The InSight spacecraft landed on Mars on Monday, November 26, 2018.

InSight comes to Mars after “seven minutes of terror”

When your entire landing sequence is shorter than the time the radio signal travels from Mars to the Earth, InSight’s handlers suffered through “seven minutes of terror” until they could celebrate the success of landing on Mars.

A single ping was all it took to send mission control into a engineering party celebration that welcomed the newest explorer to the surface of Mars.

“Today, we successfully landed on Mars for the eighth time in human history,” said NASA Administrator Jim Bridenstine. “InSight will study the interior of Mars, and will teach us valuable science as we prepare to send astronauts to the Moon and later to Mars. This accomplishment represents the ingenuity of America and our international partners and it serves as a testament to the dedication and perseverance of our team. The best of NASA is yet to come, and it is coming soon.”

The InSight spacecraft landed on Mars on Monday, November 26, 2018.
The InSight spacecraft landed on Mars on Monday, November 26, 2018.

The lander touched down Monday, Nov. 26, near Mars’ equator on the western side of a flat, smooth expanse of lava called Elysium Planitia, with a signal affirming a completed landing sequence at approximately noon PST (3 p.m. EST).

InSight’s two-year mission will be to study the deep interior of Mars to learn how all celestial bodies with rocky surfaces, including Earth and the Moon, formed. The $850 million InSight Mars lander mission — whose name is short for “Interior Exploration using Seismic Investigations, Geodesy and Heat Transport” — launched on May 5 atop an Atlas V rocket from Vandenberg Air Force Base in California, which was a first. All previous NASA interplanetary missions started from Florida’s Space Coast.

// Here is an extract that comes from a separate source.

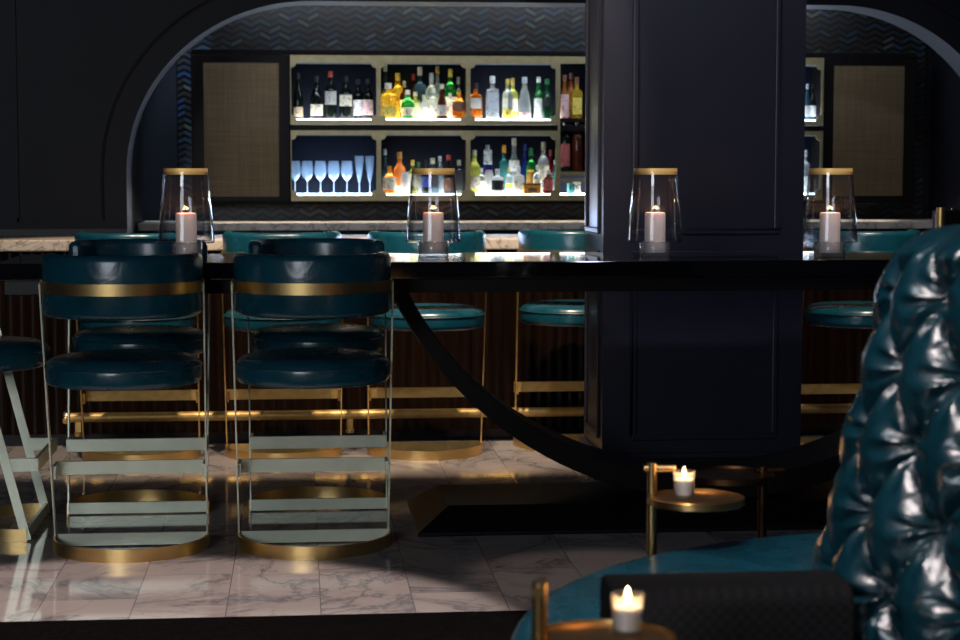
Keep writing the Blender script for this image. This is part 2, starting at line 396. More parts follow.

“We hit the Martian atmosphere at 12,300 mph (19,800 kilometers per hour), and the whole sequence to touching down on the surface took only six-and-a-half minutes,” said InSight project manager Tom Hoffman at JPL. “During that short span of time, InSight had to autonomously perform dozens of operations and do them flawlessly — and by all indications that is exactly what our spacecraft did.”

Confirmation of a successful touchdown is not the end of the challenges of landing on the Red Planet. InSight’s surface-operations phase began a minute after touchdown. One of its first tasks is to deploy its two decagonal solar arrays, which will provide power. That process begins 16 minutes after landing and takes another 16 minutes to complete.

Late Monday night, InSight sent signals to Earth indicating that its solar panels are open and collecting sunlight on the Martian surface. NASA’s Mars Odyssey orbiter relayed the signals, which were received on Earth. Solar array deployment ensures the spacecraft can recharge its batteries each day.

Odyssey also relayed a pair of images showing InSight’s landing site.

In the coming days, the mission team will unstow InSight’s robotic arm and use the attached camera to snap photos of the ground so that engineers can decide where to place the spacecraft’s scientific instruments. It will take two to three months before those instruments are fully deployed and sending back data.

In the meantime, InSight will use its weather sensors and magnetometer to take readings from its landing site at Elysium Planitia — its new home on Mars.